Directions for this task: Reproduce all of the material exactly as shown.

───── Source material ─────

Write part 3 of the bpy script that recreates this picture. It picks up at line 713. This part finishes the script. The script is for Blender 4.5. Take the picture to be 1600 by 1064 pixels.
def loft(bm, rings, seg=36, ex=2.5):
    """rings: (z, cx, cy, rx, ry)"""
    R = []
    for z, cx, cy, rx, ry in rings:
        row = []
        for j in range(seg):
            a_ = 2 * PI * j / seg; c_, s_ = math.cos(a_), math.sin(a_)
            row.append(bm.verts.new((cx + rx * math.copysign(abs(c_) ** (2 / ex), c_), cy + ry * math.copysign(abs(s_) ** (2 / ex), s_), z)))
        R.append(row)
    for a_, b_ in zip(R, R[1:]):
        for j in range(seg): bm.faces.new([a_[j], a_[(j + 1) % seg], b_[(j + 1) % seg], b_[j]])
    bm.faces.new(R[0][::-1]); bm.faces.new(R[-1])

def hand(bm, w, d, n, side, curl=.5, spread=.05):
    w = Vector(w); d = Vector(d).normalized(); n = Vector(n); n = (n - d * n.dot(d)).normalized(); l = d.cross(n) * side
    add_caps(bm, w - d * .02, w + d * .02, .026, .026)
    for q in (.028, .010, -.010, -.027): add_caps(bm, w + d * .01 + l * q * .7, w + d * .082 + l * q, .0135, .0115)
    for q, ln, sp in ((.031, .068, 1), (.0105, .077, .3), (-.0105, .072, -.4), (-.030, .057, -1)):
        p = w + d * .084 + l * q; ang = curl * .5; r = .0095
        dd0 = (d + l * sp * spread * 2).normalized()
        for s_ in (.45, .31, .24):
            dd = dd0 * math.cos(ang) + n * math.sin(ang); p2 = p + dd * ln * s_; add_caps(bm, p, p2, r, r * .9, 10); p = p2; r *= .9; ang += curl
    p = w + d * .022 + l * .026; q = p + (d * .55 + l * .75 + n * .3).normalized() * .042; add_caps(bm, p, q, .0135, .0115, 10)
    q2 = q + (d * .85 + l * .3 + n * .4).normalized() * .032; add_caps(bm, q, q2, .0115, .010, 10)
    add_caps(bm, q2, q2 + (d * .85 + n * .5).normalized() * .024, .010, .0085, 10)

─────

Answer to the problem:
Write part 3 of the bpy script that recreates this picture. It picks up at line 713. This part finishes the script. The script is for Blender 4.5. Take the picture to be 1600 by 1064 pixels.
def loft(bm, rings, seg=36, ex=2.5):
    """rings: (z, cx, cy, rx, ry)"""
    R = []
    for z, cx, cy, rx, ry in rings:
        row = []
        for j in range(seg):
            a_ = 2 * PI * j / seg; c_, s_ = math.cos(a_), math.sin(a_)
            row.append(bm.verts.new((cx + rx * math.copysign(abs(c_) ** (2 / ex), c_), cy + ry * math.copysign(abs(s_) ** (2 / ex), s_), z)))
        R.append(row)
    for a_, b_ in zip(R, R[1:]):
        for j in range(seg): bm.faces.new([a_[j], a_[(j + 1) % seg], b_[(j + 1) % seg], b_[j]])
    bm.faces.new(R[0][::-1]); bm.faces.new(R[-1])

def hand(bm, w, d, n, side, curl=.5, spread=.05):
    w = Vector(w); d = Vector(d).normalized(); n = Vector(n); n = (n - d * n.dot(d)).normalized(); l = d.cross(n) * side
    add_caps(bm, w - d * .02, w + d * .02, .026, .026)
    for q in (.028, .010, -.010, -.027): add_caps(bm, w + d * .01 + l * q * .7, w + d * .082 + l * q, .0135, .0115)
    for q, ln, sp in ((.031, .068, 1), (.0105, .077, .3), (-.0105, .072, -.4), (-.030, .057, -1)):
        p = w + d * .084 + l * q; ang = curl * .5; r = .0095
        dd0 = (d + l * sp * spread * 2).normalized()
        for s_ in (.45, .31, .24):
            dd = dd0 * math.cos(ang) + n * math.sin(ang); p2 = p + dd * ln * s_; add_caps(bm, p, p2, r, r * .9, 10); p = p2; r *= .9; ang += curl
    p = w + d * .022 + l * .026; q = p + (d * .55 + l * .75 + n * .3).normalized() * .042; add_caps(bm, p, q, .0135, .0115, 10)
    q2 = q + (d * .85 + l * .3 + n * .4).normalized() * .032; add_caps(bm, q, q2, .0115, .010, 10)
    add_caps(bm, q2, q2 + (d * .85 + n * .5).normalized() * .024, .010, .0085, 10)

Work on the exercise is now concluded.